Par la racine
Gérald Tenenbaum est un chercheur et professeur en mathématiques fondamentales, mais il est aussi, depuis un quart de siècle, un auteur fécond, dans des genres variés. On pourra s’en faire une idée via nos recensions précédentes, dont la dernière sur L’affaire Pavel Stein, un roman, dans notre numéro 768 d’octobre 2021 – voir aussi les numéros 584, 620, 631, 658, 698, 725, 751, etc. Il y a sans doute une connexion entre l’imaginaire littéraire et la créativité mathématique : pensons à Lewis Carroll ou à l’Oulipo.
Le roman Par la racine, point trop long (190 pages) et au style ciselé, explore une intrigue familiale nouée autour du deuil d’un père et de son énigmatique testament. Les racines, qui comme chacun sait peuvent être multiples ou complexes, y constituent le fil rouge d’une quête des origines émaillée de rencontres, et parfois éclairée de songes à la Modiano. Irrigué par une forte culture musicale et une réflexion sur la création littéraire, l’ouvrage revisite l’histoire et la mémoire ashkénazes. Il entraîne le lecteur dans un voyage initiatique toujours plus au sud, de la Lorraine à la Ligurie, et au-delà, sur les rives de la Méditerranée.

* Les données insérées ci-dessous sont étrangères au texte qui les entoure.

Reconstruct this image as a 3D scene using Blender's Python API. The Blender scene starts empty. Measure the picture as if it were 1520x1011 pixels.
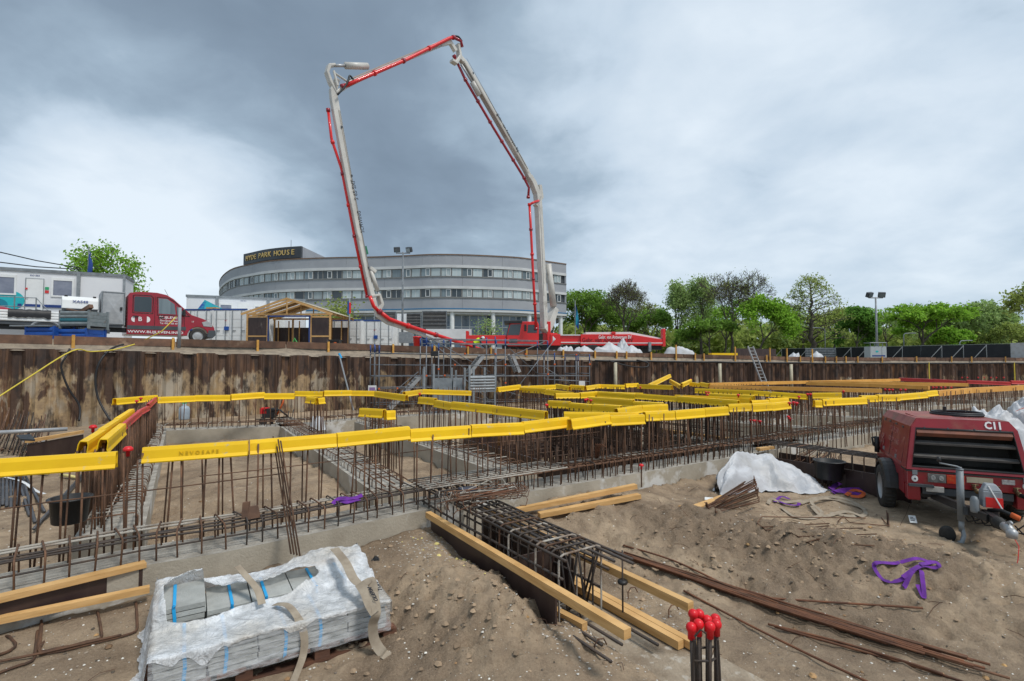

On gardera un souvenir frappant du thème du dibbouk, central dans le roman Par la racine, qui est dans la mythologie juive l’illustration de la possession démoniaque – le cinéphile aura d’ailleurs peut-être vu dans quelque ciné-club le film éponyme de 1937, tourné en yiddish, rare témoignage d’un monde disparu. On connaît moins son pendant positif, l’ibbur, sorte d’ange gardien qui guide secrètement les protagonistes de cette histoire sensible et captivante vers un dénouement harmonieux.